Bilder die Borgs aus Star Trek zeigten und mit „Glasshole“ beschriftet waren, umfangreiche Fragenkataloge zum Datenschutz und Voyeure, die den Pre-Order Button nicht mehr erwarten konnten – um wenige Innovationen der letzten Jahre wurde so ein Wirbel veranstaltet, wie um Google Glass.

Die Technik

Google Glass gehört zur ersten Welle der „Wearables“ – Computer, die am Körper getragen werden. Während Zyniker darin die Vorstufe zu potentiellen „Insertables“ sehen und Android als passenden Namen für das dahinterstehende Betriebssystem bezeichnen, handelt es sich im Hier und Jetzt erst mal nur um Hilfsmittel mit unterschiedlichen Ansätzen.

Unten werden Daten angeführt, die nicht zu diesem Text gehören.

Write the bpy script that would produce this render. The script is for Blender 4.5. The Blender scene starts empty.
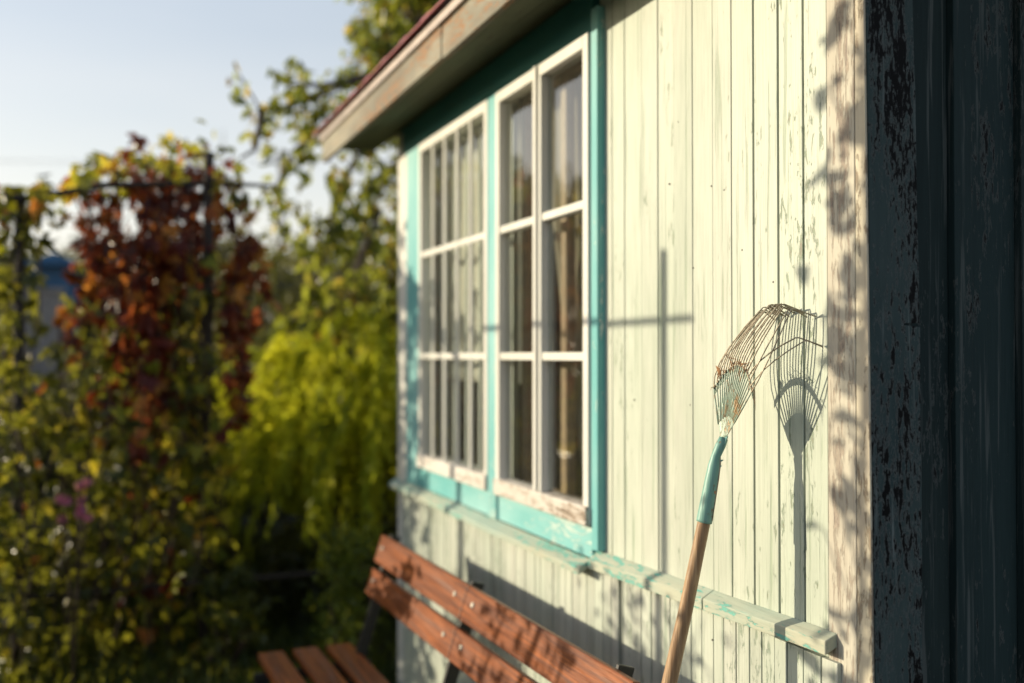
import bpy, math, random
import numpy as np
from mathutils import Vector, Matrix
rnd = random.Random(7)
rng = np.random.default_rng(11)
S = bpy.context.scene
COL = S.collection
R = math.radians

# ------------------------------------------------------------------ camera
EYE = 1.5
YAW = math.atan(407 / 995.0)           # view axis turned from +Y (along the wall) towards the house
PITCH = math.atan(13.5 / 995.0)
cam = bpy.data.cameras.new('camera')
cam.lens = 34.98
cam.sensor_width = 36
cam.clip_start = 0.05
cam.clip_end = 2000
cam.dof.use_dof = True
cam.dof.focus_distance = 1.88
cam.dof.aperture_fstop = 1.45
cam_o = bpy.data.objects.new('camera', cam)
COL.objects.link(cam_o)
cam_o.location = (0, 0, EYE)
cam_o.rotation_euler = (math.pi / 2 + PITCH, 0, -YAW)
S.camera = cam_o

# ------------------------------------------------------------------ light
SUN = Vector((-1.0, 0.7, 0.28)).normalized()          # towards the sun
EL = math.asin(SUN.z)
AZ = math.atan2(SUN.x, SUN.y)                         # clockwise from +Y
world = bpy.data.worlds.new('World')
S.world = world
world.use_nodes = True
nt = world.node_tree
nt.nodes.clear()
sky = nt.nodes.new('ShaderNodeTexSky')
sky.sky_type = 'NISHITA'
sky.sun_disc = False
sky.sun_elevation = EL
sky.sun_rotation = AZ
sky.air_density = 1.0
sky.dust_density = 2.0
sky.ozone_density = 1.4
bg = nt.nodes.new('ShaderNodeBackground')
bg.inputs[1].default_value = 0.115
wo = nt.nodes.new('ShaderNodeOutputWorld')
# thin high veil of cloud over the blue, thicker towards the horizon
tc = nt.nodes.new('ShaderNodeTexCoord')
mp = nt.nodes.new('ShaderNodeMapping'); mp.inputs['Scale'].default_value = (1.2, 1.2, 7)
nz = nt.nodes.new('ShaderNodeTexNoise'); nz.inputs['Scale'].default_value = 1.6; nz.inputs['Detail'].default_value = 5
sep = nt.nodes.new('ShaderNodeSeparateXYZ')
hr = nt.nodes.new('ShaderNodeMapRange'); hr.inputs[1].default_value = 0.0; hr.inputs[2].default_value = 0.9; hr.inputs[3].default_value = .72; hr.inputs[4].default_value = .15
ad = nt.nodes.new('ShaderNodeMath'); ad.operation = 'MULTIPLY_ADD'; ad.inputs[1].default_value = .35; ad.use_clamp = True
sb_ = nt.nodes.new('ShaderNodeMath'); sb_.operation = 'SUBTRACT'; sb_.inputs[1].default_value = .5
mx = nt.nodes.new('ShaderNodeMix'); mx.data_type = 'RGBA'; vr = nt.nodes.new('ShaderNodeValToRGB')
vr.color_ramp.elements[0].position = .06; vr.color_ramp.elements[0].color = (1.0, .93, .82, 1)
vr.color_ramp.elements[1].position = .42; vr.color_ramp.elements[1].color = (.60, .67, .76, 1)
vm = nt.nodes.new('ShaderNodeVectorMath'); vm.operation = 'SCALE'; vm.inputs[3].default_value = 6.3
nt.links.new(tc.outputs['Generated'], mp.inputs[0]); nt.links.new(mp.outputs[0], nz.inputs['Vector'])
nt.links.new(tc.outputs['Generated'], sep.inputs[0]); nt.links.new(sep.outputs[2], hr.inputs[0])
nt.links.new(nz.outputs['Fac'], sb_.inputs[0]); nt.links.new(sb_.outputs[0], ad.inputs[0]); nt.links.new(hr.outputs[0], ad.inputs[2])
nt.links.new(ad.outputs[0], mx.inputs[0]); nt.links.new(sky.outputs[0], mx.inputs[6])
nt.links.new(sep.outputs[2], vr.inputs[0]); nt.links.new(vr.outputs[0], vm.inputs[0]); nt.links.new(vm.outputs[0], mx.inputs[7])
nt.links.new(mx.outputs[2], bg.inputs[0])
nt.links.new(bg.outputs[0], wo.inputs[0])
sun = bpy.data.lights.new('sun', 'SUN')
sun.energy = 3.7
sun.angle = R(0.5)
sun.color = (1.0, 0.86, 0.62)
sun_o = bpy.data.objects.new('sun', sun)
COL.objects.link(sun_o)
sun_o.rotation_euler = SUN.to_track_quat('Z', 'Y').to_euler()
sun_o.location = SUN * 30

S.view_settings.view_transform = 'Standard'
S.view_settings.look = 'None'
S.view_settings.exposure = 0.72
S.view_settings.gamma = 1
S.cycles.use_denoising = True
S.cycles.max_bounces = 8
S.cycles.transparent_max_bounces = 12
S.cycles.sample_clamp_indirect = 6

# ------------------------------------------------------------------ pixel rays -> real points on known planes
def ray(px, py):
    a = (px - 512) / 995.0
    b = -(py - 341.5) / 995.0
    up = b * math.cos(PITCH) + math.sin(PITCH)
    fw = math.cos(PITCH) - b * math.sin(PITCH)
    return Vector((a * math.cos(YAW) + fw * math.sin(YAW), -a * math.sin(YAW) + fw * math.cos(YAW), up))
def onX(px, py, X):
    r = ray(px, py); s = X / r.x
    return Vector((X, r.y * s, EYE + r.z * s))
def onY(px, py, Y):
    r = ray(px, py); s = Y / r.y
    return Vector((r.x * s, Y, EYE + r.z * s))

# ------------------------------------------------------------------ object helpers
def tag(o, label=None, cat=None, group=None, kind=None):
    if label: o['label'] = label
    if cat: o['category'] = cat
    if group: o['group'] = group
    if kind: o['kind'] = kind
    return o
def empty(name, loc=(0, 0, 0), **k):
    o = bpy.data.objects.new(name, None)
    o.empty_display_size = 0.1
    COL.objects.link(o)
    o.location = loc
    return tag(o, **k)
def link(name, mesh, mat, parent=None, bevel=0, smooth=False):
    o = bpy.data.objects.new(name, mesh)
    COL.objects.link(o)
    if mat:
        mesh.materials.append(mat)
    if smooth:
        mesh.polygons.foreach_set('use_smooth', [True] * len(mesh.polygons))
    if bevel:
        m = o.modifiers.new('bevel', 'BEVEL'); m.width = bevel; m.segments = 2; m.limit_method = 'ANGLE'
    if parent:
        o.parent = parent
        if parent.location.length > 0:      # geometry is written in world space
            o.matrix_parent_inverse = Matrix.Translation(-world_loc(parent))
    return o
def world_loc(o):
    v = Vector(o.location)
    # parents higher up only ever sit at an Empty; their inverse has already cancelled them for meshes
    return v if o.type == 'EMPTY' else Vector((0, 0, 0))

class MB:
    def __init__(s): s.v = []; s.f = []
    def box(s, x0, x1, y0, y1, z0, z1, M=None):
        n = len(s.v)
        c = [(x0,y0,z0),(x1,y0,z0),(x1,y1,z0),(x0,y1,z0),(x0,y0,z1),(x1,y0,z1),(x1,y1,z1),(x0,y1,z1)]
        if M: c = [tuple(M @ Vector(p)) for p in c]
        s.v += c
        s.f += [(n,n+3,n+2,n+1),(n+4,n+5,n+6,n+7),(n,n+1,n+5,n+4),(n+1,n+2,n+6,n+5),(n+2,n+3,n+7,n+6),(n+3,n,n+4,n+7)]
        return s
    def hexa(s, c):                      # eight corners, bottom ring then top ring
        n = len(s.v); s.v += [tuple(p) for p in c]
        s.f += [(n,n+3,n+2,n+1),(n+4,n+5,n+6,n+7),(n,n+1,n+5,n+4),(n+1,n+2,n+6,n+5),(n+2,n+3,n+7,n+6),(n+3,n,n+4,n+7)]
        return s
    def tube(s, pts, rad, seg=8, cap=True):
        pts = [Vector(p) for p in pts]
        if not isinstance(rad, (list, tuple)): rad = [rad] * len(pts)
        n0 = len(s.v); up = None
        for i, p in enumerate(pts):
            t = (pts[min(i+1, len(pts)-1)] - pts[max(i-1, 0)]).normalized()
            if up is None:
                up = Vector((0, 0, 1)) if abs(t.z) < .9 else Vector((1, 0, 0))
            a = (up - t * up.dot(t)).normalized(); b = t.cross(a); up = a
            for k in range(seg):
                w = 2 * math.pi * k / seg
                s.v.append(tuple(p + (a * math.cos(w) + b * math.sin(w)) * rad[i]))
        for i in range(len(pts) - 1):
            for k in range(seg):
                k2 = (k + 1) % seg
                s.f.append((n0+i*seg+k, n0+i*seg+k2, n0+(i+1)*seg+k2, n0+(i+1)*seg+k))
        if cap:
            s.f.append(tuple(n0 + k for k in reversed(range(seg))))
            s.f.append(tuple(n0 + (len(pts)-1)*seg + k for k in range(seg)))
        return s
    def prism(s, poly, d):               # poly: list of 3-D points, d: extrusion vector
        n = len(s.v); m = len(poly); d = Vector(d)
        s.v += [tuple(p) for p in poly] + [tuple(Vector(p) + d) for p in poly]
        s.f.append(tuple(range(n, n+m))[::-1]); s.f.append(tuple(range(n+m, n+2*m)))
        for i in range(m):
            j = (i + 1) % m
            s.f.append((n+i, n+j, n+m+j, n+m+i))
        return s
    def build(s, name, mat, parent=None, bevel=0, smooth=False):
        me = bpy.data.meshes.new(name)
        me.from_pydata(s.v, [], s.f); me.validate(); me.update()
        return link(name, me, mat, parent, bevel, smooth)

# ------------------------------------------------------------------ materials
class NT:
    def __init__(s, name):
        s.m = bpy.data.materials.new(name); s.m.use_nodes = True
        s.t = s.m.node_tree; s.t.nodes.clear()
        s.out = s.n('ShaderNodeOutputMaterial')
    def n(s, typ, **k):
        o = s.t.nodes.new(typ)
        for a, b in k.items(): setattr(o, a, b)
        return o
    def l(s, a, b): s.t.links.new(a, b)
    def put(s, sock, v):
        if hasattr(v, 'is_output'): s.l(v, sock)
        else: sock.default_value = v
    def coord(s, scale, rot=(0, 0, 0), kind='Object'):
        c = s.n('ShaderNodeTexCoord'); m = s.n('ShaderNodeMapping')
        m.inputs['Scale'].default_value = scale; m.inputs['Rotation'].default_value = rot
        s.l(c.outputs[kind], m.inputs[0]); return m.outputs[0]
    def noise(s, vec, scale=1, detail=6, rough=.6, dist=0):
        o = s.n('ShaderNodeTexNoise'); s.l(vec, o.inputs['Vector'])
        o.inputs['Scale'].default_value = scale; o.inputs['Detail'].default_value = detail
        o.inputs['Roughness'].default_value = rough; o.inputs['Distortion'].default_value = dist
        return o.outputs['Fac']
    def ramp(s, f, stops, interp='LINEAR'):
        o = s.n('ShaderNodeValToRGB'); s.l(f, o.inputs[0]); o.color_ramp.interpolation = interp
        e = o.color_ramp.elements
        while len(e) < len(stops): e.new(0.5)
        for i, (p, c) in enumerate(stops):
            e[i].position = p
            e[i].color = (c, c, c, 1) if isinstance(c, (int, float)) else (*c, 1)
        return o.outputs[0]
    def mix(s, f, a, b, mode='MIX'):
        o = s.n('ShaderNodeMix', data_type='RGBA', blend_type=mode)
        s.put(o.inputs[0], f)
        for i, v in ((6, a), (7, b)):
            if isinstance(v, (tuple, list)): v = (*v, 1)
            s.put(o.inputs[i], v)
        return o.outputs[2]
    def math(s, op, a, b=0, clamp=False):
        o = s.n('ShaderNodeMath', operation=op); o.use_clamp = clamp
        s.put(o.inputs[0], a); s.put(o.inputs[1], b); return o.outputs[0]
    def bump(s, h, dist=.002, strength=1):
        o = s.n('ShaderNodeBump'); o.inputs['Distance'].default_value = dist; o.inputs['Strength'].default_value = strength
        s.l(h, o.inputs['Height']); return o.outputs[0]
    def bsdf(s, col, rough=.6, normal=None, **k):
        o = s.n('ShaderNodeBsdfPrincipled')
        if isinstance(col, tuple): col = (*col, 1)
        s.put(o.inputs['Base Color'], col); s.put(o.inputs['Roughness'], rough)
        if normal is not None: s.l(normal, o.inputs['Normal'])
        for a, v in k.items(): s.put(o.inputs[a.replace('_', ' ')], v)
        s.l(o.outputs[0], s.out.inputs[0]); return o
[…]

Google Glass besteht im Wesentlichen aus einer Brille mit einem winzigen tragbaren Computer, der mit Mikrofon, Kamera, Lautsprecher, W-LAN / Bluetooth, Beschleunigungssensor und Gyroskop ausgestattet ist.

Einige Anwendungsgebiete sind Augmented Reality Funktionen (bspw. Informationen zur Umgebung), Bildung (virtuelle Darstellung von Objekten zur Veranschaulichung, First-Person-Ansicht) und natürlich die Möglichkeit unmittelbar Fotos per Blickgeste aufzuzeichnen. Darüber hinaus lassen sich viele Dinge freihändig erledigen, die man sonst mit dem Smartphone macht – bspw. telefonieren.

Kritik

Neben den Beklemmungen, die man wohl als Fahrgast in einer Bahn voller Glass-Träger bekommen würde, haben Datenschützer zudem große Bedenken geäußert was die Speicherung und Verwertung der erfassten Daten durch Google anbelangt. Plakativ ausgedrückt, hätte Google hier die Möglichkeit das Leben des Nutzers durch dessen Augen zu sehen.

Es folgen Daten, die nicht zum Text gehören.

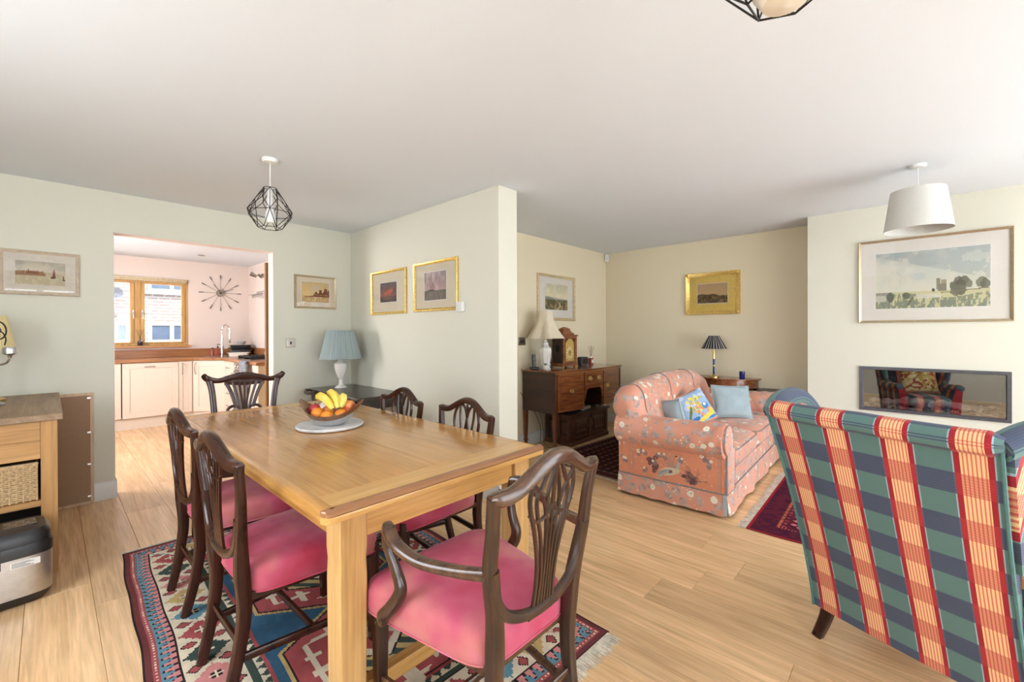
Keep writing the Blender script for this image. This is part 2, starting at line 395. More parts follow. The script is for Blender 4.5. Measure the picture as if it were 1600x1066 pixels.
def brickmat():
    m, n, l, b = newmat('pale_brick')
    x = n.new('ShaderNodeTexBrick'); v = coords(n, l, (1,1,1), False)
    sp = n.new('ShaderNodeSeparateXYZ'); l.new(v, sp.inputs[0]); cb = n.new('ShaderNodeCombineXYZ'); l.new(sp.outputs[0], cb.inputs[0]); l.new(sp.outputs[2], cb.inputs[1])
    l.new(cb.outputs[0], x.inputs['Vector']); x.inputs['Scale'].default_value = 1; x.inputs['Brick Width'].default_value = .225; x.inputs['Row Height'].default_value = .075
    x.inputs['Mortar Size'].default_value = .016; x.inputs['Color1'].default_value = (.15,.105,.09,1); x.inputs['Color2'].default_value = (.12,.085,.075,1); x.inputs['Mortar'].default_value = (.20,.185,.18,1)
    l.new(x.outputs['Color'], b.inputs['Base Color']); b.inputs['Roughness'].default_value = .9; return m
M['brick'] = brickmat()
M['patio'] = plain('pale_patio', (.50,.50,.48), .9, var=.06, nscale=3)
M['wicker'] = plain('wicker', (.55,.38,.20), .7, var=.15, nscale=80)
M['wicker_back'] = plain('wicker_shadow', (.20,.12,.05), .9)
M['curtain'] = plain('cream_curtain', (.62,.55,.42), .9, var=.05)
# ---------------------------------------------------------------- the room shell
YA, XB, YS, XR, XC, YK = 4.594, 2.31, 3.20, 5.45, 5.038, 8.20
YW, XL, XLK, H = -2.45, -1.45, -0.85, 2.40
fl = struct('floor', bx(XL-.1, 5.9, YW-.1, 8.5, -.06, -.014), M['void'])
# oak planks, laid along Y, one object each
pw = .2273; random.seed(11); x = .3725 - pw*9
pmesh = {}
while x < 5.5:
    y = YW - random.random()*1.6
    y0, y1 = YW, (8.2 if x < 2.31 else (3.25))
    if x > 2.31 and x-pw < 2.31: y1 = 8.2
    while y < y1:
        L = random.choice((1.2, 1.45, 1.9, 2.2)); a, b_ = max(y, y0), min(y+L, y1)
        xa, xb = max(x, XL), min(x+pw, 5.5)
        if b_-a > .08 and xb-xa > .03 and a < b_:
            key = (round(b_-a, 3), round(xb-xa, 3))
            if key not in pmesh:
                mb = bx(0.0006, xb-xa-.0006, .0006, b_-a-.0006, -.014, 0)
                o = obj('plank', mb, M['floor'], fl, bevel=0, smooth=0)
                bm = bmesh.new(); bm.from_mesh(o.data)
                bmesh.ops.bevel(bm, geom=[e for e in bm.edges if all(v.co.z > -.001 for v in e.verts)], offset=.0014, segments=1, affect='EDGES')
                bm.to_mesh(o.data); bm.free(); pmesh[key] = o.data
            else:
                o = bpy.data.objects.new('plank', pmesh[key]); C.objects.link(o); o.parent = fl
            o.location = (xa, a, 0)
        y += L
    x += pw
struct('ceiling', bx(XL-.1, 5.9, YW-.1, 8.4, H, H+.12), M['ceiling'])
W_ = M['wall']
# wall with the kitchen opening (opening X .349 .. 1.514, head 2.088)
mb = MB().box(XL-.1, .349, YA, YA+.135, 0, H).box(1.514, XB+.2, YA, YA+.135, 0, H).box(.349, 1.514, YA, YA+.135, 2.088, H)
struct('wall_back', mb, W_, smooth=0)
struct('wall_middle', bx(XB, XB+.205, 2.268, YA, 0, H), W_, bevel=.003)
struct('wall_recess_left', bx(XB+.205, XR+.1, YS, YS+.12, 0, H), M['wall_warm'], smooth=0)
struct('wall_recess_back', bx(XR, XR+.12, .55, YS, 0, H), M['wall_warm'], smooth=0)
# chimney breast with the fire opening
fy0, fy1, fz0, fz1 = -.561, .338, .583, .965
mb = MB().box(XC, XR+.12, fy1, .735, 0, H).box(XC, XR+.12, YW, fy0, 0, H).box(XC, XR+.12, fy0, fy1, 0, fz0).box(XC, XR+.12, fy0, fy1, fz1, H)
struct('wall_chimney', mb, W_, smooth=0)
struct('wall_left', MB().box(XL-.1, XL, YW, .85, 0, H).box(XL-.1, XL, 2.25, YA, 0, H).box(XL-.1, XL, .85, 2.25, 0, .75).box(XL-.1, XL, .85, 2.25, 2.15, H), W_, smooth=0)  # window-sized gap added for the left fill light
struct('wall_garden', MB().box(XL-.1, -1.0, YW-.12, YW, 0, H).box(.8, 1.45, YW-.12, YW, 0, H).box(4.65, 5.9, YW-.12, YW, 0, H)
       .box(-1.0, .8, YW-.12, YW, 0, .5).box(-1.0, .8, YW-.12, YW, 2.15, H).box(1.45, 4.65, YW-.12, YW, 2.15, H), W_, smooth=0)
KW = M['kitchen_wall']
wx0, wx1, wz0, wz1 = -.15, 1.48, 1.107, 2.109
mb = MB().box(XLK-.1, wx0, YK, YK+.14, 0, H).box(wx1, 2.45, YK, YK+.14, 0, H).box(wx0, wx1, YK, YK+.14, 0, wz0).box(wx0, wx1, YK, YK+.14, wz1, H)
struct('wall_kitchen_back', mb, KW, smooth=0)
struct('wall_kitchen_right', bx(XB, XB+.14, YA+.135, YK, 0, H), KW, smooth=0)
struct('wall_kitchen_left', MB().box(XLK-.1, XLK, YA+.135, 5.5, 0, H).box(XLK-.1, XLK, 6.4, YK, 0, H).box(XLK-.1, XLK, 5.5, 6.4, 2.1, H).box(XLK-.1, XLK, 5.5, 6.4, 0, .95), KW, smooth=0)  # gap added for the kitchen fill light
struct('trim_reveal', MB().box(.3495, .355, YA+.002, YA+.133, 0, 2.083).box(1.508, 1.5135, YA+.002, YA+.133, 0, 2.083).box(.355, 1.508, YA+.002, YA+.133, 2.083, 2.0875), KW, smooth=0)
def skirting(name, x0, x1, y0, y1, ax, d):
    # ax: wall runs along x or y; d: outward direction (+1/-1) of the thickness
    prof = [(0, 0), (.015, 0), (.015, .115), (.011, .125), (.004, .132), (0, .132)]
    mb = MB()
    if ax == 'x': rs = [[(xx, y0+d*a, z) for a, z in prof] for xx in (x0, x1)]
    else: rs = [[(x0+d*a, yy, z) for a, z in prof] for yy in (y0, y1)]
    mb.rings(rs); struct(name, mb, M['skirt'], smooth=30)
skirting('baseboard_back_left', XL, .364, YA, 0, 'x', -1)
skirting('baseboard_back_right', 1.499, XB, YA, 0, 'x', -1)
skirting('baseboard_opening_left', .364, 0, YA-.015, YA+.135, 'y', .05)
skirting('baseboard_middle', XB, 0, 2.253, YA, 'y', -1)
skirting('baseboard_middle_end', XB-.015, XB+.22, 2.268, 0, 'x', -1)
skirting('baseboard_recess_left', XB+.205, XR, YS, 0, 'x', -1)
skirting('baseboard_recess_back', XR, 0, .735, YS, 'y', -1)
skirting('baseboard_chimney', XC, 0, YW, .75, 'y', -1)
# kitchen window: two oak casements
win = struct('window_1', MB().box(wx0, wx1, YK+.03, YK+.10, wz0, wz0+.035).box(wx0, wx1, YK+.03, YK+.10, wz1-.05, wz1).box(wx0, wx0+.04, YK+.03, YK+.10, wz0+.035, wz1-.05)
             .box(wx1-.04, wx1, YK+.03, YK+.10, wz0+.035, wz1-.05).box(.845, .92, YK+.03, YK+.10, wz0+.035, wz1-.05), M['oak_win'], bevel=.003)
for a, b_ in ((wx0+.04, .845), (.92, wx1-.04)):
    z0, z1 = wz0+.035, wz1-.05; s = .043
    cs = struct('casement', MB().box(a, b_, YK+.015, YK+.07, z0, z0+s*.4).box(a, b_, YK+.015, YK+.07, z1-s, z1).box(a, a+s, YK+.015, YK+.07, z0+s*.4, z1-s).box(b_-s, b_, YK+.015, YK+.07, z0+s*.4, z1-s), M['oak_win'], win, bevel=.003)
    struct('pane', bx(a+s-.004, b_-s+.004, YK+.04, YK+.044, z0+.012, z1-s+.004), M['pane'], cs, smooth=0)
    struct('glazing_bar', bx(a+s, b_-s, YK+.028, YK+.056, 1.566, 1.584), M['white'], cs, smooth=0)
for xh in (.832, .937):
    hb = MB().box(xh-.009, xh+.009, YK, YK+.015, 1.54, 1.62).sweep(cr([(xh, YK-.005, 1.60), (xh, YK-.025, 1.595), (xh, YK-.028, 1.55), (xh, YK-.026, 1.50)], 4), .014, .012, (1,0,0))
    obj('window_handle', hb, M['silver'], win, label='white and silver casement handle')
struct('window_1_sill', bx(wx0-.02, wx1+.02, YK-.09, YK+.03, 1.078, wz0), M['oak_sill'], bevel=.004, label='orange oak window board')
bl = thing('roller_blind', 'rolled beige blind above the kitchen window', 'blind', (.66, YK-.02, 2.08))
obj('blind_roll', MB().box(-.83, .80, -.03, .012, .0, .022).sweep([(-.82, -.012, -.015), (.79, -.012, -.015)], .035, .035, (0,0,1)), M['gilt_pale'], bl)
obj('hem_bar', bx(-.80, .78, -.022, -.006, -.045, -.034), M['oak_win'], bl)
# rear glazing (behind the camera)
def glazing(name, x0, x1, z0, z1, n, y=YW-.08):
    mb = MB().box(x0, x1, y, y+.06, z1-.06, z1).box(x0, x1, y, y+.06, z0, z0+.06)
    for i in range(n+1):
        xx = x0+(x1-x0)*i/n; mb.box(max(x0, xx-.04), min(x1, xx+.04), y, y+.06, z0+.06, z1-.06)
    o = struct(name, mb, M['white'], bevel=.003)
    for i in range(n):
        struct('pane', bx(x0+(x1-x0)*i/n+.04, x0+(x1-x0)*(i+1)/n-.04, y+.028, y+.032, z0+.06, z1-.06), M['pane'], o, smooth=0)
glazing('window_2', -1.0, .8, .5, 2.15, 2)
glazing('door_2', 1.45, 4.65, 0, 2.15, 4)
for xx, d in ((1.28, 1), (4.68, -1)):
    mb = MB(); pts = [(xx+.012*i, YW+.07+.025*math.sin(i*1.3), 0) for i in range(22)]
    mb.rings([[(p[0], p[1], z) for p in pts]+[(p[0], p[1]+.004, z) for p in pts[::-1]] for z in (.02, 2.25)])
    tag(obj('curtain', mb, M['curtain'], smooth=60), 'cream curtain hanging at the garden doors, %s side' % ('left' if d > 0 else 'right'), 'curtain')
# open oak door leaf behind the opening
dr = struct('door_1', bx(1.494, 2.25, YA+.165, YA+.205, .008, 2.0), M['oak_door'], bevel=.003)
dr['label'] = 'oak door leaf folded open behind the kitchen opening'
struct('trim_sun_stop', bx(XL-.6, 6.3, YW-1.15, YW-.12, 2.42, 2.60), M['white'], smooth=0)  # unseen overhang added to keep direct sun out of the garden doors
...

Auch auf technischer Ebene konnten die Beta-Versionen nicht wirklich überzeugen. Heise kritisierte vor allem die nicht Kontext-bezogene Anzeige der Informationen. Es werden mitnichten automatisch Infos zur Umgebung eingeblendet. Vielmehr müssen diese sprachlich angefordert werden. Theoretisch ist es also egal ob man auf der Zoobrücke in Köln oder in San Franciso steht, wenn man Informationen zur Golden Gate Bridge per Sprachbefehl abruft.

Rückzug vom Consumer-Markt

Im Januar 2015 gab Google bekannt, dass der geplante Verkaufsstart im Consumer-Segment gecancelt wurde. Desweiteren wurde das Projekt von der Forschungsabteilung Google X abgezogen, die darüber hinaus an Kontaktlinsen zur Blutzuckermessung und selbstständig fahrenden Autos arbeitet.

Hätte Google in der Frühphase weniger werbewirksam auf den Putz gehauen, zuerst Fachbereiche wie Medizin oder Polizei anvisiert und dann irgendwann später den Consumer-Bereich anvisiert, wäre die Akzeptanz vermutlich eine andere gewesen. Stattdessen im Jahr der NSA-Enthüllungen durch Edward Snowden ein solches Konzept vorzustellen und zu bewerben ist, gelinde gesagt, gewagt.

Die Technologie ist im Bereich der Bildung, Forschung oder Medizin wohl ohnehin am besten aufgehoben. Die Entscheidung wie wir mit der Allzeitverfügbarkeit von Technologie am und im Körper und der daraus entstehenden Datenflut umgehen wollen, ist aber sicherlich nur vertagt.